La Iglesia, como probablemente en general la sociedad, estamos desde hace bastante tiempo oteando con inquietud los caminos del futuro; probablemente esta búsqueda es también compartida junto con otros ciudadanos europeos. Hay muchas líneas trazadas desde el pasado más o menos distante y con capacidad de indicar el provenir. He aquí algunas: El Estado es aconfesional o de otra manera no hay religión de Estado; y los ciudadanos tenemos el derecho a vivir profesando individual y asociadamente la religión que juzguemos oportuno. A nadie se puede impedir ni forzar a practicar tal religión o también a no practicar ninguna. El respeto a la libertad religiosa forma parte del bien común, que debe ser protegido y promovido. Los cristianos deseamos ser respetados, como todos los demás; la Iglesia no quiere privilegios ni afrentas. Los insultos no son argumentos sino signos de debilidad. La verdad no necesita ser gritada, sino ser buscada, comunicada y realizada. La fe cristiana no debe ser recluida a la privacidad ni clandestinizada ni ridiculizada ni perseguida. Como de vez en cuando hay manifestaciones en este sentido, estamos preocupados por ello. Queremos llamar al respeto de la libertad de todos.

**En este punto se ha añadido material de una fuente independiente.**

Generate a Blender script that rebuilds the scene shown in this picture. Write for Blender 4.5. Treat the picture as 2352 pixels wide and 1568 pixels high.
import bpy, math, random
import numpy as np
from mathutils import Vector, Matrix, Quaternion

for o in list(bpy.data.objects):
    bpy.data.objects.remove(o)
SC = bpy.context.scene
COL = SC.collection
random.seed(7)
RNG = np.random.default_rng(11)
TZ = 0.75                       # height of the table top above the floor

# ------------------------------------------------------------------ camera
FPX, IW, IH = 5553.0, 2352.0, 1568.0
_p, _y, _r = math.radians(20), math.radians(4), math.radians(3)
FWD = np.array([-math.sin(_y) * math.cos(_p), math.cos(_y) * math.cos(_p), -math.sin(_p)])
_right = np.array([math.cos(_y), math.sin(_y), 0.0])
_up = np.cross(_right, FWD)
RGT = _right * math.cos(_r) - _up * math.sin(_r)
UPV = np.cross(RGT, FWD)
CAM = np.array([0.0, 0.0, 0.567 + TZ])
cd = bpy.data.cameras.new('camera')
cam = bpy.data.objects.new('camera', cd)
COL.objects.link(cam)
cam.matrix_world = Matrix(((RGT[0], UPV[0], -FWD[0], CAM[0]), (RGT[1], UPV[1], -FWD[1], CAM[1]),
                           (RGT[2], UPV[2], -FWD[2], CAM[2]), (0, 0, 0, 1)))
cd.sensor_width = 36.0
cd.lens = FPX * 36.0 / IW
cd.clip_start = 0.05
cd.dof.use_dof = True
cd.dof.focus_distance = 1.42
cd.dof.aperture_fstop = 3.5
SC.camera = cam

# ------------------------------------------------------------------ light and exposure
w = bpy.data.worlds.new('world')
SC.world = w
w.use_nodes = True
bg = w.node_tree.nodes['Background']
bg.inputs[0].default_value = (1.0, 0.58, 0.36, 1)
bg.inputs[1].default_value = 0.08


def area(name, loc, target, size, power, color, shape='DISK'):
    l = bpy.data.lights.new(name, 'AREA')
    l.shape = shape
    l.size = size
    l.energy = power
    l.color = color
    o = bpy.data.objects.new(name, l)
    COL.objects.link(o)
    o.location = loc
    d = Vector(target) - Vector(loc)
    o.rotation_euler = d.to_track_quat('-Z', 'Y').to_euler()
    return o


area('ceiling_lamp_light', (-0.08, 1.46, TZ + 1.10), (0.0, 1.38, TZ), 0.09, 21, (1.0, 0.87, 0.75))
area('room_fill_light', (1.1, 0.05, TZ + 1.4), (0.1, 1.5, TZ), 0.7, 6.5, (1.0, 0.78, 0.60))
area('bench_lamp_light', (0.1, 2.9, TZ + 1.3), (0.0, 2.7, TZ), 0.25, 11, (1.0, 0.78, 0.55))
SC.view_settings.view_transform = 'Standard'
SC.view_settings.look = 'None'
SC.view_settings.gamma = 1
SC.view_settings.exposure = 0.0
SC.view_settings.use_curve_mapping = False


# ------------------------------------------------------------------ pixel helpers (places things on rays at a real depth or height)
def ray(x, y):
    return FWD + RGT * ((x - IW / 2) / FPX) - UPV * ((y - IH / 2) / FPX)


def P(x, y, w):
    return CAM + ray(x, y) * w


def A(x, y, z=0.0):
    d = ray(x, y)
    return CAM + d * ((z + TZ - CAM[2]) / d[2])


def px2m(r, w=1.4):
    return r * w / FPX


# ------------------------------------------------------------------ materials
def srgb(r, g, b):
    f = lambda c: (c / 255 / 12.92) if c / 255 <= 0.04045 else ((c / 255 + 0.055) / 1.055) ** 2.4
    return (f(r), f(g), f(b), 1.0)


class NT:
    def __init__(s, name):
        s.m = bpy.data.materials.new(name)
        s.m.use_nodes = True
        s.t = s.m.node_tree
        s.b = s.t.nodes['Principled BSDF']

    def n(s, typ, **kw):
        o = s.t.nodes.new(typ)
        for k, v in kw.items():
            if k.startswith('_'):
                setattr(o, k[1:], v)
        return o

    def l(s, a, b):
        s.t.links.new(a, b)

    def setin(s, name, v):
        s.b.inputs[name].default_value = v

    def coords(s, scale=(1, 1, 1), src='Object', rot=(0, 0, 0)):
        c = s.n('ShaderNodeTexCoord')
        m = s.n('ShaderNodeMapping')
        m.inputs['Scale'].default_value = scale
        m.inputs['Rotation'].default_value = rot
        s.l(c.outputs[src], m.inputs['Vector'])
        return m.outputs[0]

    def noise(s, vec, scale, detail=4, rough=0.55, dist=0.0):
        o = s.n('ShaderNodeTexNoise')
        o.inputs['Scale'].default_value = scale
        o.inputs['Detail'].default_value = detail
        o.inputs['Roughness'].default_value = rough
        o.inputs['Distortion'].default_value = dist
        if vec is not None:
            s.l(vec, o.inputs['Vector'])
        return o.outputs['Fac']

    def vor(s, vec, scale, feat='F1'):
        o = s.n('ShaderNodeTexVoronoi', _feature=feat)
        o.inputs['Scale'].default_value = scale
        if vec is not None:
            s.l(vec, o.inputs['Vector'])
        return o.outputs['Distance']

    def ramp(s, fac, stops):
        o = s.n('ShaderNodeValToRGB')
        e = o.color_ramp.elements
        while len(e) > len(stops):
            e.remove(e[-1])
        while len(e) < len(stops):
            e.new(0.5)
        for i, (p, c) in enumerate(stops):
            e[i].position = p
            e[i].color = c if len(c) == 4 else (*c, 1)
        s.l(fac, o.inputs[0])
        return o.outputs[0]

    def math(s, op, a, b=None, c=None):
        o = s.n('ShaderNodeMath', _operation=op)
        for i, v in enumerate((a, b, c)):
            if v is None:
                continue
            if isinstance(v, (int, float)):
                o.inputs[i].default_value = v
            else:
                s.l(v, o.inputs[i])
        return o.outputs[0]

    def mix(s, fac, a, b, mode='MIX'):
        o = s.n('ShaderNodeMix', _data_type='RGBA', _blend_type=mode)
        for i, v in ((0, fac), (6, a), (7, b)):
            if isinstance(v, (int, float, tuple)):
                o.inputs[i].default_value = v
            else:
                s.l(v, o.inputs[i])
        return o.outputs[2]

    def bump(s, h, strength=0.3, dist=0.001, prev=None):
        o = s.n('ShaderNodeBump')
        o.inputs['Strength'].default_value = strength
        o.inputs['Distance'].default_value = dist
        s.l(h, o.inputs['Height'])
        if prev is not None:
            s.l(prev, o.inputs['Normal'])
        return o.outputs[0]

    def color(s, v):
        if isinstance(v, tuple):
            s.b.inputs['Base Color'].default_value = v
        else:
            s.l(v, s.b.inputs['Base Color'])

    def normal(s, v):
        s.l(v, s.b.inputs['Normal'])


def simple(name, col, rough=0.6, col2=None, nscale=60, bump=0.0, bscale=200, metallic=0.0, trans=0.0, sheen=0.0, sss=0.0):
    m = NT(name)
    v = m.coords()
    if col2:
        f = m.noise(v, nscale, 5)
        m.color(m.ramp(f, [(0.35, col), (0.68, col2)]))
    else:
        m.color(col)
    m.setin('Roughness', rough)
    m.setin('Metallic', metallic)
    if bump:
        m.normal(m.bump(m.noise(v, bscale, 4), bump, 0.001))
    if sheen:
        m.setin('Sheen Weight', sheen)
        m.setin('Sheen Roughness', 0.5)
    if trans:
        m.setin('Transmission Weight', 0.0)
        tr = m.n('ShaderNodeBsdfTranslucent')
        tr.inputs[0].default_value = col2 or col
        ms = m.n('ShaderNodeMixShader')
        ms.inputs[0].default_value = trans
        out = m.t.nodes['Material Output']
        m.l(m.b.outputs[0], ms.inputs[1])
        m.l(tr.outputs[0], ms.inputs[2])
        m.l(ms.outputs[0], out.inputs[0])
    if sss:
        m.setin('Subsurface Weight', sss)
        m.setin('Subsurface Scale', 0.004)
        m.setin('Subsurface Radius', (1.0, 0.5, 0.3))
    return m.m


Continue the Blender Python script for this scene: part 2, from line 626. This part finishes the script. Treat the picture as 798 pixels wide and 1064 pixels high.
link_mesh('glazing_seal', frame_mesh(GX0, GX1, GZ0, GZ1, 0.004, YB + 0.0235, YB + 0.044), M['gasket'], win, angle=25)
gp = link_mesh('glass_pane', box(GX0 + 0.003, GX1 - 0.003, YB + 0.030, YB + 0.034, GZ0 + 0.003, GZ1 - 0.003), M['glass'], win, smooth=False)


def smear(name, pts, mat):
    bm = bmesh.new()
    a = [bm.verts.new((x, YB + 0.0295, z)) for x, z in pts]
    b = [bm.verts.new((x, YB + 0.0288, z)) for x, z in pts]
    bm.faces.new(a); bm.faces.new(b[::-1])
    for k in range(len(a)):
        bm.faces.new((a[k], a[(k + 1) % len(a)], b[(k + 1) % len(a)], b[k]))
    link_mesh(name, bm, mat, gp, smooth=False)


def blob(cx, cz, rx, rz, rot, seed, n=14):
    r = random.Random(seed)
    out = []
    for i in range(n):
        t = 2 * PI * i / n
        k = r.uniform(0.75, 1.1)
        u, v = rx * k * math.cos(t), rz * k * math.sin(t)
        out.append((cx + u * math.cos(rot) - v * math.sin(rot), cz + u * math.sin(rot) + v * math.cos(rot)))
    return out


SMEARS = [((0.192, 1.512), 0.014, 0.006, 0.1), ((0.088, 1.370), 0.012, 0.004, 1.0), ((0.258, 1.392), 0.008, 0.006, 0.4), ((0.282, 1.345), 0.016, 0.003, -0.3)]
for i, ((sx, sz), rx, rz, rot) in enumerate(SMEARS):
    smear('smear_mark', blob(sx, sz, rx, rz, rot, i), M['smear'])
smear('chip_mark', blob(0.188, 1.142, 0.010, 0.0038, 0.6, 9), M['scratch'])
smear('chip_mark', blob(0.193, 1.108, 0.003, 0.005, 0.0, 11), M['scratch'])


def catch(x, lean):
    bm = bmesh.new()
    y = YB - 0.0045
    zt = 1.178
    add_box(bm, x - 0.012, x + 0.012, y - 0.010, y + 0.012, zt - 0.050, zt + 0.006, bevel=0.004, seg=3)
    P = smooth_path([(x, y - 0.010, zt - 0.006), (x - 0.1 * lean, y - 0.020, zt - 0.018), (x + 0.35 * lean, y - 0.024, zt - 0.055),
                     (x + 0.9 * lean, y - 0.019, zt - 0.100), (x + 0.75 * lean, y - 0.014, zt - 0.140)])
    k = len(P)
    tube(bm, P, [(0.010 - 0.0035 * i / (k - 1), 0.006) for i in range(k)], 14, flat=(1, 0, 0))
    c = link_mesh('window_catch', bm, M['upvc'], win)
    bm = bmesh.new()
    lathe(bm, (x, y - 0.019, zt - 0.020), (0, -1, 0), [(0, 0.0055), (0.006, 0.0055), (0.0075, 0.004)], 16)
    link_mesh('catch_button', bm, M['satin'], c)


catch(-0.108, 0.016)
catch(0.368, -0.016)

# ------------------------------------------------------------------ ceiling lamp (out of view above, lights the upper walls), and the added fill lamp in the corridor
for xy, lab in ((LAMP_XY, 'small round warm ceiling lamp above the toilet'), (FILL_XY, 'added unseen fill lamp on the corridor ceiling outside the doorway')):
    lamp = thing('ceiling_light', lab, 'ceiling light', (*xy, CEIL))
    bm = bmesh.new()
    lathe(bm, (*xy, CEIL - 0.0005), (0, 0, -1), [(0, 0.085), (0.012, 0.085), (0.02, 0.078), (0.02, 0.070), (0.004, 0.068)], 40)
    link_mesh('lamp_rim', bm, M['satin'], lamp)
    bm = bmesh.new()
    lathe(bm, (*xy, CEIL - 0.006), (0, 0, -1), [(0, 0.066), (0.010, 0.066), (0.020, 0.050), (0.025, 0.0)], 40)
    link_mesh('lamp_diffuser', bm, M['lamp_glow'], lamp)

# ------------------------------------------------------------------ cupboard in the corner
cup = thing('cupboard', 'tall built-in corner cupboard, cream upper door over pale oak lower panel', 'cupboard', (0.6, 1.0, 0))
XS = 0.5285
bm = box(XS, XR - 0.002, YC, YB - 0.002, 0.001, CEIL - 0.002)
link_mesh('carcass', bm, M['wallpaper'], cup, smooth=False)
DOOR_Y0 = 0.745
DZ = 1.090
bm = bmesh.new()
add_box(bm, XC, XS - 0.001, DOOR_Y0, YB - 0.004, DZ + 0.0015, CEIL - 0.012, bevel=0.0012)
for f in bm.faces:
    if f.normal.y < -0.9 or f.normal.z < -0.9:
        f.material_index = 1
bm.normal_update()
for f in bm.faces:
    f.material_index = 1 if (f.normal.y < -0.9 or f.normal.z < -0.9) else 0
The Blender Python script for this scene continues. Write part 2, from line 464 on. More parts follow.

¿Qué valores, qué orientaciones, qué marco de convivencia nos guía como sociedad. Me permito reproducir unos párrafos de un escrito del prof. O. González de Cardedal publicado hace algunos días, que refleja la inquietud a que me estoy refiriendo. “¿No siguen estando vivos aquellos valores que cristalizaron en la Constitución de 1978? ¿Por qué mirar con desprecio y juzgar tan negativamente nuestra historia nacional?”. “La concordia fue posible”, es el epitafio de la tumba de Adolfo Suárez, en el claustro de la catedral de Ávila. El deseo de convivencia en la reconciliación de todos los españoles fue fundamental en la transición. Generosamente compartieron los españoles la búsqueda de un futuro común, curando heridas y aparcando posibles resentimientos. El paso dado por los españoles entonces mereció el elogio generalizado de fuera y de dentro. El que ya entonces y sobre todo después de cuarenta años se descubran limitaciones y errores no invalida el marco democrático y social que entonces nos dimos con el voto libre de los ciudadanos. La memoria de aquel acontecimiento que ha marcado nuestro tiempo no debe perderse; y es bueno que sean reconocidos los protagonistas del cambio y el deseo de reconciliación de todos los españoles. No estamos arrepentidos de la transición ni nos hemos cansado de la convivencia en paz ni olvidamos que la Constitución fuera ratificada en las urnas por todos los españoles de las diversas regiones que pudieron votar libremente. Olvidar o tergiversar la historia es deslealtad y rémora para proyectar adecuadamente el futuro.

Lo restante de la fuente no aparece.